How GPS Watches Work


Although it's wise to also carry a battery-free paper map when transversing unknown territory, GPS watches can take you just about anywhere on earth.
iStockphoto/Thinkstock

What could you do if you had a way of recording exactly how much effort you put into your workouts? How much time could you save if you knew that every step, every stroke of a kayak paddle or every turn of a bicycle pedal was fine-tuned to give you the fitness result you want? Would you make better decisions -- and have more fun -- if you could glance at your wrist and access a highly precise navigation and weather tool?

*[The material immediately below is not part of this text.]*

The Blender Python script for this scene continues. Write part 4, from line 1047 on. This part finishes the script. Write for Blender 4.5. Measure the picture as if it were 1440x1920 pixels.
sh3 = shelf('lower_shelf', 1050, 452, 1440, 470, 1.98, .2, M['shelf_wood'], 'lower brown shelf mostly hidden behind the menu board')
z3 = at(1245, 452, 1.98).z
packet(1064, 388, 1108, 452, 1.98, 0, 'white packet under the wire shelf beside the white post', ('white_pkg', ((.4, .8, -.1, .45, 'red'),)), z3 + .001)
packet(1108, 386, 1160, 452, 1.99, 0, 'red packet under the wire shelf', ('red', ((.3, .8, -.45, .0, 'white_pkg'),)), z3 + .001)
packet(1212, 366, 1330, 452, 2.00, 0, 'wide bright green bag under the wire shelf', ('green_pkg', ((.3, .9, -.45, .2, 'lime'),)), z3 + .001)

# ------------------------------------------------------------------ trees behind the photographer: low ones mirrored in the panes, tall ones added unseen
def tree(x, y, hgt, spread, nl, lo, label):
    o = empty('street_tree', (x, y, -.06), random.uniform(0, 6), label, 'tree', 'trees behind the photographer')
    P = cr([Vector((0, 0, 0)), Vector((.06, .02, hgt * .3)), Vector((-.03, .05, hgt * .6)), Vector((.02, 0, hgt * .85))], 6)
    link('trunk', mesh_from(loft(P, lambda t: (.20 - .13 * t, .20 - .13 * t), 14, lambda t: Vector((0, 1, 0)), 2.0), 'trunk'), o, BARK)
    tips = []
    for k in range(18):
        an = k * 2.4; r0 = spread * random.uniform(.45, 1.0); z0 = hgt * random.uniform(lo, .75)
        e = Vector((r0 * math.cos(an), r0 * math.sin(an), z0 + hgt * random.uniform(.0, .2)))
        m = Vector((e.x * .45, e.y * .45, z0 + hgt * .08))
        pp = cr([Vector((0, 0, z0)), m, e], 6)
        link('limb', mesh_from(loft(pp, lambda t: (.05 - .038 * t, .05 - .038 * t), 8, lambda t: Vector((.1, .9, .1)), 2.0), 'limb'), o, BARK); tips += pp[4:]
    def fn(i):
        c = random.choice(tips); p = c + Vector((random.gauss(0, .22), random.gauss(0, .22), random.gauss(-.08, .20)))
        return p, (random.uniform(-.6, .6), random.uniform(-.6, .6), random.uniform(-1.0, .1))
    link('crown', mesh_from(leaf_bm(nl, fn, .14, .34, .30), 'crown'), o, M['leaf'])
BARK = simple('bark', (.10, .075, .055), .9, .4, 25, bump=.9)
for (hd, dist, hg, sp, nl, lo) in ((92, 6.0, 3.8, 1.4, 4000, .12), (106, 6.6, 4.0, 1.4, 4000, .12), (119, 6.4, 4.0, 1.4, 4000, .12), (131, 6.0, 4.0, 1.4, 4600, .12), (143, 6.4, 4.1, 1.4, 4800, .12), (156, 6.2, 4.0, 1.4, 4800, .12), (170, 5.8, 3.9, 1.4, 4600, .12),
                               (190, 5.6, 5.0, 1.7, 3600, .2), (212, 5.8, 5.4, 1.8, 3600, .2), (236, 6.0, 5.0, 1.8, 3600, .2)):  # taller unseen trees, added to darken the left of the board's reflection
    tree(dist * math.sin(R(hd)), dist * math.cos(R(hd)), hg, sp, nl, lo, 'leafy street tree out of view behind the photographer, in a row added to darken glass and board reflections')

Unless you've been completely cut off from technology for more than a decade, you know that this isn't science fiction: global positioning system (GPS) technology has revolutionized how we move about the planet. The stars of this system are a network of 24 satellites that circle the earth in precisely tracked orbits. They're synchronized to broadcast unique signals at exactly the same time, which receiver units in airplanes, cars and even mobile phones use to calculate their position relative to the satellites. If your GPS unit can pick up signals from at least three satellites (though four is preferable), it can calculate your latitude, longitude, speed and altitude to within a few feet or meters.

An array of manufacturers are putting this once-classified military technology to all kinds of uses, such as building ever-more-accurate navigation tools and using mobile-phone GPS tracking to customize ad campaigns for specific users in specific locations. And sporting goods companies have jumped whole-heartedly onto this bandwagon, with a rapidly expanding fleet of watch-sized GPS tools designed for athletes and outdoor adventurers.

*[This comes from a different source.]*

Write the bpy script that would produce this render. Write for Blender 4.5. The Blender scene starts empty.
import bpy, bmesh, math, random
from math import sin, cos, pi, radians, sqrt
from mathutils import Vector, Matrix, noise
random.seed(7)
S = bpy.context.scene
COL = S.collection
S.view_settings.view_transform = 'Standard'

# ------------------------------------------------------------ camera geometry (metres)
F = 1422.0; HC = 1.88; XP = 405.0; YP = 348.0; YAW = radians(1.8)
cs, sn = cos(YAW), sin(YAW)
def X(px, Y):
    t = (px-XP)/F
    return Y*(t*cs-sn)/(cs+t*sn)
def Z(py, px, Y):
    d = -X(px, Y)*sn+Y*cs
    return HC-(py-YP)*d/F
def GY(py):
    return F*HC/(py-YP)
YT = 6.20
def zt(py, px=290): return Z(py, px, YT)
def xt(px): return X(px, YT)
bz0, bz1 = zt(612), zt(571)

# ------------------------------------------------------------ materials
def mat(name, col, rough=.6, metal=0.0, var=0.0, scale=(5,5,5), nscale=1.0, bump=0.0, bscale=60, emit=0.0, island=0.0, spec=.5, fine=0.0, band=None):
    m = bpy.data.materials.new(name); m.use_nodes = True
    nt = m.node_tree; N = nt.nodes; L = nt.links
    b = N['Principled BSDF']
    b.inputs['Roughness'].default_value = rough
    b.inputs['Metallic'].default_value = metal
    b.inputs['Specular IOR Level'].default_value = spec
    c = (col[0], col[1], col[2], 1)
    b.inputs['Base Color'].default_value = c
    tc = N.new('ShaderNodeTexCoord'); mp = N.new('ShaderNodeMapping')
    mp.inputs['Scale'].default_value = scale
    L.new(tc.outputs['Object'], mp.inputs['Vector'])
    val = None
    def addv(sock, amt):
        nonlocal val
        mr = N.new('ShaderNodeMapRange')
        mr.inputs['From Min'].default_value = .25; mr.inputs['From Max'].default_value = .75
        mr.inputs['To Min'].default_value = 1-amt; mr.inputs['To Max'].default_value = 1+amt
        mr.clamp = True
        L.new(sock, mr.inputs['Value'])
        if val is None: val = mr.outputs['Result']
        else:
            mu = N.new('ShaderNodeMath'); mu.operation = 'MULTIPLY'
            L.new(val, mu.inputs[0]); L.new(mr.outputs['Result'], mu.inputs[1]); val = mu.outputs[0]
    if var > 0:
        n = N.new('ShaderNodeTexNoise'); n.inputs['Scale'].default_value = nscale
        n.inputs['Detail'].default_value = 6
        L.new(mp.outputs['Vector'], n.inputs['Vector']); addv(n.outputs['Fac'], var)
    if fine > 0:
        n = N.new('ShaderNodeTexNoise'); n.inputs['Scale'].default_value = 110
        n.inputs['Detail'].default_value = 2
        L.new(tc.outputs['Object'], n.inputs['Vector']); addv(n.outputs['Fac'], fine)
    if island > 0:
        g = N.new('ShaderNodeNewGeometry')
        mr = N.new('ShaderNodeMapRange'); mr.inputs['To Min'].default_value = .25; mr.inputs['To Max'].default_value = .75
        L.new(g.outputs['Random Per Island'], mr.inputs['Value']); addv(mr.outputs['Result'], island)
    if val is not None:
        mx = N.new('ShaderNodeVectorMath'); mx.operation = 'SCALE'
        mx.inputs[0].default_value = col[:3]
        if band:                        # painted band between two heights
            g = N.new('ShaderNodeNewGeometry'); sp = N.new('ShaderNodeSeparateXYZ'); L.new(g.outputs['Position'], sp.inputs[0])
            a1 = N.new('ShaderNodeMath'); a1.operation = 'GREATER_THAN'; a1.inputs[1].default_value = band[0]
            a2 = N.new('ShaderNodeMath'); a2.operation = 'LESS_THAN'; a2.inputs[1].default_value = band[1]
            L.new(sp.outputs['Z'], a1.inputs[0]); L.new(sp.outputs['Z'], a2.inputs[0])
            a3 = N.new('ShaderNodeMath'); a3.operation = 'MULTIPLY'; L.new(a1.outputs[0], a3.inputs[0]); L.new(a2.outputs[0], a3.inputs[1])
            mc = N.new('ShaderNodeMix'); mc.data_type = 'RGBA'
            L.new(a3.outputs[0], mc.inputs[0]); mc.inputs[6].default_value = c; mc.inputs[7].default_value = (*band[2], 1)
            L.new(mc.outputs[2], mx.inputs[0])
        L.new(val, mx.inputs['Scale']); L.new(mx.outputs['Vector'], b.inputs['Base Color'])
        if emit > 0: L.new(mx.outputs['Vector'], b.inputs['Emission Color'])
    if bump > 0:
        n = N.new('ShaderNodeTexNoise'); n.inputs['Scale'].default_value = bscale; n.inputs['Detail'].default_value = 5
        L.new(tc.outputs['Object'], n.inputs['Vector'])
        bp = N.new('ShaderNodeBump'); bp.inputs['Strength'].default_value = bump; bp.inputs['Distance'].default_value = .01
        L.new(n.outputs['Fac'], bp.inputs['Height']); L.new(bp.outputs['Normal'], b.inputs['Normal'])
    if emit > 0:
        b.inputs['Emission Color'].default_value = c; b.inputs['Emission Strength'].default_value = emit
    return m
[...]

These wristwatch-sized computers often come packed with a library of position-based information; it's possible to buy a GPS watch today that will let you find your location -- anywhere on the planet -- within minutes of opening the box. But GPS watches go far beyond simple "hey, look where I am" gimmicks. With a little knowledge about how the watches work, you can train smarter and perform better in the heat of competition. There's no need to wait for the future of sports and fitness -- it's here today, and it fits on your wrist.

The History of GPS Technology

A GPS satellite in orbit.
A GPS satellite in orbit.
Photo courtesy U.S. Army

GPS can trace its origins to the very birth of spaceflight; the principles behind it came together as American scientists scrambled to track Sputnik, the satellite launched into orbit by the Soviet Union in October of 1957. Researchers from Johns Hopkins University's Applied Physics Laboratory, Drs. William Guier and George Weiffenbach, discovered that they could track early satellites' positions based on the Doppler Effect: Signals transmitted from a moving satellite would appear to distort as it approached or moved away from the receiving station. By measuring the nature and severity of the distortion, a person could calculate the orientation of the satellite's orbit.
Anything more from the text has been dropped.